• **SHORT PROBLEM**:
Only the lines from the start of the data through the line with "from mathutils import Vector, Matrix, noise" belong in the copy. Restate them word for word, minus the pictures.

______________________________

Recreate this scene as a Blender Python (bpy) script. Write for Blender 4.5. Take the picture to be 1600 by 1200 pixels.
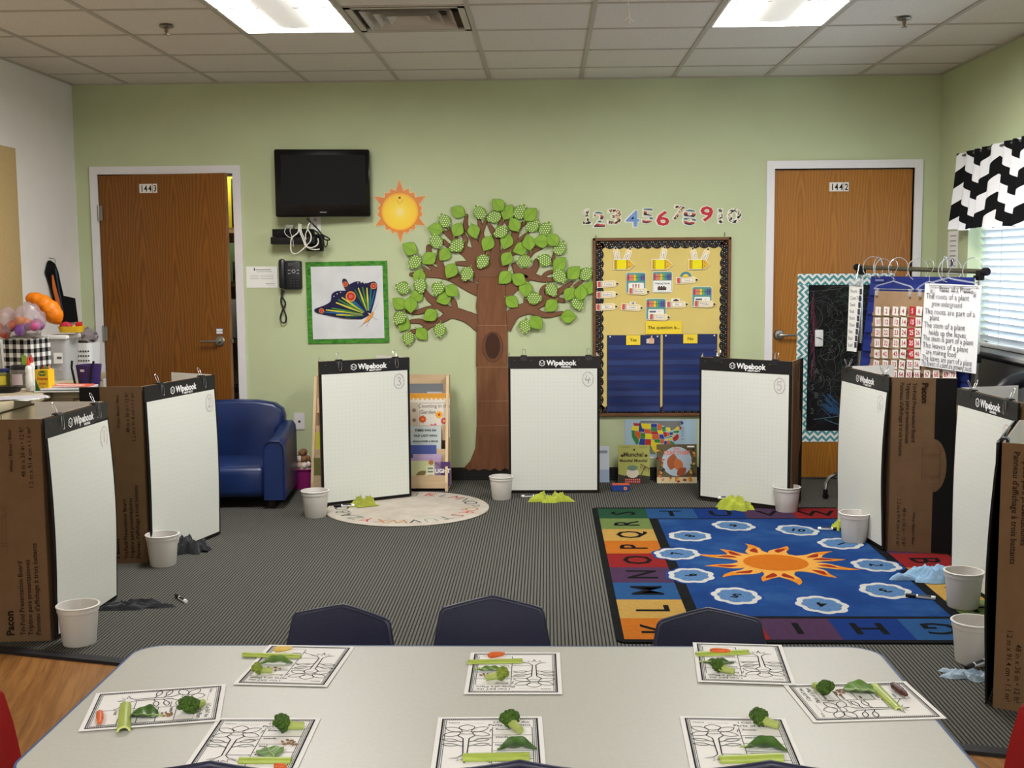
import bpy, bmesh, math, random
from mathutils import Vector, Matrix, noise

SC = bpy.context.scene
for _o in list(bpy.data.objects):
    bpy.data.objects.remove(_o)

# ------------------------------------------------------------------ camera
FPX = 1821.95                      # focal length for a 1600 px wide frame
HC = 1.4846                        # camera height
D = 7.9403                         # distance to the back wall
R0 = Vector((0.99953451, 0.02963366, -0.00725355))
R1 = Vector((0.00417397, 0.10269119, 0.99470453))
R2 = Vector((-0.03022162, 0.99427178, -0.1025197))
cam_data = bpy.data.cameras.new('camera')
cam_data.sensor_width = 36.0
cam_data.lens = 36.0 * FPX / 1600.0
cam_data.clip_start = 0.05
cam = bpy.data.objects.new('camera', cam_data)
SC.collection.objects.link(cam)
cam.matrix_world = Matrix(((R0.x, R1.x, -R2.x, 0), (R0.y, R1.y, -R2.y, 0), (R0.z, R1.z, -R2.z, HC), (0, 0, 0, 1)))
SC.camera = cam

# ------------------------------------------------------------------ world, exposure
W_ = bpy.data.worlds.new('world')
SC.world = W_
W_.use_nodes = True
_bg = W_.node_tree.nodes['Background']
_bg.inputs[0].default_value = (0.74, 0.87, 1.0, 1)
_bg.inputs[1].default_value = 6.0
SC.view_settings.view_transform = 'Standard'
SC.view_settings.look = 'None'
SC.view_settings.gamma = 1.0
SC.view_settings.use_curve_mapping = False
SC.view_settings.exposure = 0.0
LAMP = 57.0                        # radiance of the ceiling troffers

# ------------------------------------------------------------------ measuring helpers
def ray(u, v):
    return R0 * ((u - 800) / FPX) + R1 * (-(v - 600) / FPX) + R2

def at(u, v, Y):
    d = ray(u, v)
    return d * (Y / d.y) + Vector((0, 0, HC))

def fl(u, v, z=0.0):
    d = ray(u, v)
    return d * ((z - HC) / d.z) + Vector((0, 0, HC))

def wl(u, v, Y=None):
    p = at(u, v, D if Y is None else Y)
    return (p.x, p.z)

def onx(u, v, X):
    d = ray(u, v)
    return d * (X / d.x) + Vector((0, 0, HC))

# ------------------------------------------------------------------ materials
def lin(c):
    c /= 255.0
    return c / 12.92 if c <= 0.04045 else ((c + 0.055) / 1.055) ** 2.4

def rgb(c):
    return (lin(c[0]), lin(c[1]), lin(c[2]), 1)

_mc = {}
def M(r, g, b, rough=0.6, spec=0.3, metal=0.0, alpha=None):
    k = (r, g, b, rough, spec, metal, alpha)
    if k in _mc:
        return _mc[k]
    m = bpy.data.materials.new('paint_%d_%d_%d' % (r, g, b))
    m.use_nodes = True
    p = m.node_tree.nodes['Principled BSDF']
    p.inputs['Base Color'].default_value = rgb((r, g, b))
    p.inputs['Roughness'].default_value = rough
    p.inputs['Specular IOR Level'].default_value = spec
    p.inputs['Metallic'].default_value = metal
    _mc[k] = m
    return m

class NT:
    """small node-tree writer"""
    def __init__(s, name, rough=0.6, spec=0.3, metal=0.0):
        s.m = bpy.data.materials.new(name)
        s.m.use_nodes = True
        s.t = s.m.node_tree
        s.p = s.t.nodes['Principled BSDF']
        s.p.inputs['Roughness'].default_value = rough
        s.p.inputs['Specular IOR Level'].default_value = spec
        s.p.inputs['Metallic'].default_value = metal
        s.co = s.t.nodes.new('ShaderNodeTexCoord').outputs['Object']
    def n(s, kind, **kw):
        nd = s.t.nodes.new('ShaderNode' + kind)
        for k, v in kw.items():
            setattr(nd, k, v)
        return nd
    def link(s, a, b):
        s.t.links.new(a, b)
    def math(s, op, a, b=0.0, c=None):
        nd = s.n('Math', operation=op)
        for i, x in enumerate((a, b) if c is None else (a, b, c)):
            if isinstance(x, (int, float)):
                nd.inputs[i].default_value = x
            else:
                s.link(x, nd.inputs[i])
        return nd.outputs[0]
    def xyz(s, co=None):
        nd = s.n('SeparateXYZ')
        s.link(co or s.co, nd.inputs[0])
        return nd.outputs
    def mapping(s, scale=(1, 1, 1), loc=(0, 0, 0), rot=(0, 0, 0), co=None):
        nd = s.n('Mapping')
        nd.inputs['Scale'].default_value = scale
        nd.inputs['Location'].default_value = loc
        nd.inputs['Rotation'].default_value = rot
        s.link(co or s.co, nd.inputs['Vector'])
        return nd.outputs[0]
    def noise(s, scale, detail=3, rough=0.5, co=None, dist=0.0):
        nd = s.n('TexNoise')
        nd.inputs['Scale'].default_value = scale
        nd.inputs['Detail'].default_value = detail
        nd.inputs['Roughness'].default_value = rough
        nd.inputs['Distortion'].default_value = dist
        s.link(co or s.co, nd.inputs['Vector'])
        return nd.outputs[0]
    def ramp(s, fac, stops, interp='LINEAR'):
        nd = s.n('ValToRGB')
        cr = nd.color_ramp
        cr.interpolation = interp
        while len(cr.elements) < len(stops):
            cr.elements.new(0.5)
        for e, (p, c) in zip(cr.elements, stops):
            e.position = p
            e.color = rgb(c)
        s.link(fac, nd.inputs[0])
        return nd.outputs[0]
    def mix(s, fac, a, b):
        nd = s.n('Mix', data_type='RGBA')
        if isinstance(fac, (int, float)):
            nd.inputs[0].default_value = fac
        else:
            s.link(fac, nd.inputs[0])
        for i, x in ((6, a), (7, b)):
            if isinstance(x, tuple):
                nd.inputs[i].default_value = rgb(x)
            else:
                s.link(x, nd.inputs[i])
        return nd.outputs[2]
    def color(s, x):
        s.link(x, s.p.inputs['Base Color'])
    def bump(s, h, strength=0.2, dist=0.01):
        nd = s.n('Bump')
        nd.inputs['Strength'].default_value = strength
        nd.inputs['Distance'].default_value = dist
        s.link(h, nd.inputs['Height'])
        s.link(nd.outputs[0], s.p.inputs['Normal'])

def noisy(name, c1, c2, scale, rough=0.7, spec=0.25, bump=0.0, detail=3, stretch=(1, 1, 1)):
    k = NT(name, rough, spec)
    co = k.mapping(stretch)
    f = k.noise(scale, detail, 0.55, co)
    k.color(k.ramp(f, [(0.3, c1), (0.7, c2)]))
    if bump:
        k.bump(f, bump, 0.004)
    return k.m

# ------------------------------------------------------------------ mesh builder
_fc = {}
def glyphs(s, bold=0.0, res=2):
    k = (s, bold, res)
    if k not in _fc:
        cu = bpy.data.curves.new('t', 'FONT')
        cu.body = s
        cu.size = 1.0
        cu.resolution_u = res
        cu.offset = bold
        ob = bpy.data.objects.new('t', cu)
        me = ob.to_mesh()
        vs = [(v.co.x, v.co.y) for v in me.vertices]
        fs = [tuple(p.vertices) for p in me.polygons]
        ob.to_mesh_clear()
        bpy.data.objects.remove(ob)
        bpy.data.curves.remove(cu)
        w = max([v[0] for v in vs], default=0)
        _fc[k] = (vs, fs, w)
    return _fc[k]

def area2(p):
    return sum(p[i][0] * p[(i + 1) % len(p)][1] - p[(i + 1) % len(p)][0] * p[i][1] for i in range(len(p)))

def arc(cx, cy, rx, ry=None, a0=0, a1=360, n=24, rot=0):
    ry = rx if ry is None else ry
    full = abs(a1 - a0) >= 360
    out = []
    for i in range(n if full else n + 1):
        a = math.radians(a0 + (a1 - a0) * i / n)
        x, y = rx * math.cos(a), ry * math.sin(a)
        c, s_ = math.cos(math.radians(rot)), math.sin(math.radians(rot))
        out.append((cx + x * c - y * s_, cy + x * s_ + y * c))
    return out

def rect(x0, y0, x1, y1):
    return [(x0, y0), (x1, y0), (x1, y1), (x0, y1)]

def rrect(x0, y0, x1, y1, r, n=4):
    p = []
    for cx, cy, a in ((x1 - r, y0 + r, -90), (x1 - r, y1 - r, 0), (x0 + r, y1 - r, 90), (x0 + r, y0 + r, 180)):
        p += arc(cx, cy, r, r, a, a + 90, n)
    return p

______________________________

• **FINISHED EXERCISE**:
Recreate this scene as a Blender Python (bpy) script. Write for Blender 4.5. Take the picture to be 1600 by 1200 pixels.
import bpy, bmesh, math, random
from mathutils import Vector, Matrix, noise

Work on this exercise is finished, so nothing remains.